Rep. Joe Baca Goes Back to FDR on Foreclosures, But Ignores the Financial Crash

December 12, 2007 (LPAC)--Hispanic Caucus leader Rep. Joe Baca (D-CA) spoke in Washington this morning motivating his Family Foreclosure Rescue Corporation (FFRC), legislation Baca said he has modeled after President Franklin Roosevelt's Home Owners' Loan Corporation, created by the 1934 Homeowners Loan Act (HLA). This was the successful New Deal legislation that stopped mass foreclosures, created the Federal Housing Administration (FHA) and the 30-year fixed-rate mortgage. EIR and LaRouchePAC have circulated two major articles in Congress on the relevance of the HLA to the current foreclosures crisis.

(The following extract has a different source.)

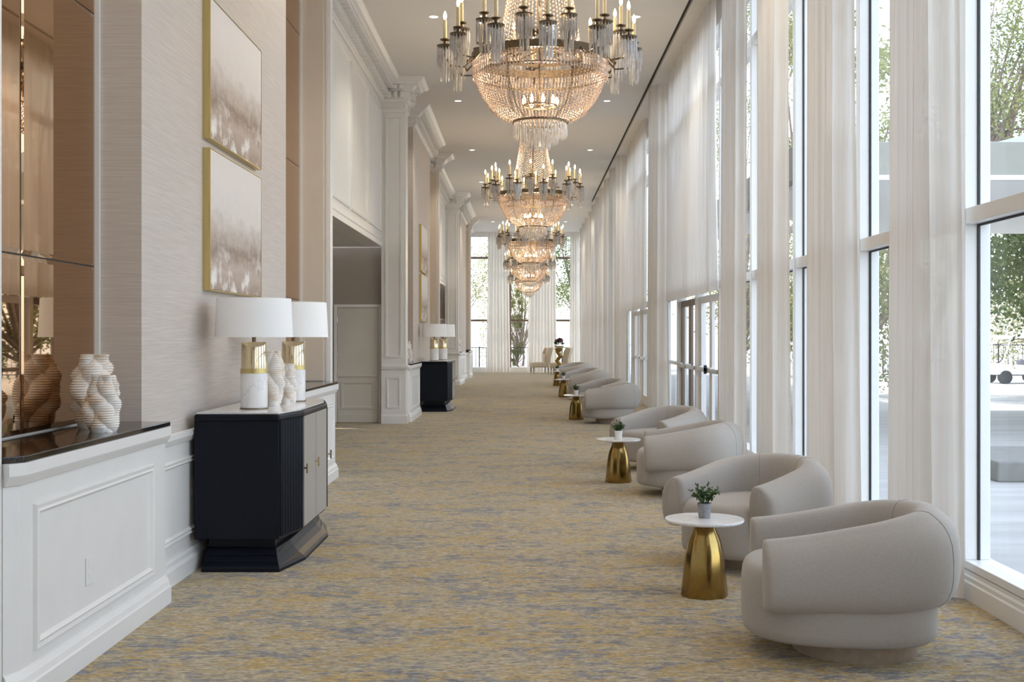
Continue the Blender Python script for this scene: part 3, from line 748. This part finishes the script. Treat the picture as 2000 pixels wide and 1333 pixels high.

Representative Baca's legislative initiative is thus unique among bills introduced to Congress in the current meltdown--it is aimed at actually stopping the current "tsunami" of foreclosures, including protecting homeowners who are shut out of refinancing or sale hopes because they have "negative equity" in their home, caused by declining prices.

Lyndon LaRouche's proposed Homeowners and Bank Protection Act (HBPA), as Representative Baca knows, would stop all the foreclosures by law, and protect chartered banks caught in the bank panic triggered by huge losses in the mortgage collapse, so that bank runs don't close down these economic institutions.

But Baca's legislation does not address this real mortgage meltdown, which is, in fact, a collapse of the U.S. and European banking systems. So his proposal of a Federal corporation to buy up defaulted mortgages before they foreclose, and replace them with government or government-backed new, fixed-rate mortgages, could turn into an attempted bailout (using up to $150 billion in new Federal bonds) of the superinflated mortgage values which are now collapsing. The Baca legislation allows high interest rates, 7.5%, on new replacement mortgages, and 5% interest on the bonds the Rescue Corporation will issue. The bill allows these government buyouts to be at some discount ("short sales"), but also allows very high-value buyouts, when mortgage values are, in fact, now collapsing in a crash into the trash.

"Today's collapse is not 1934 Depression United States," commented LaRouche on Baca's bill. "Today's bank blowout is July-August 1923 Germany. Hyperinflated values are collapsing. The U.S. dollar is nearly non-viable due to central bank money-printing. Don't bail out, don't buy into mortgages, freeze them. There's one solution, and I've proposed it."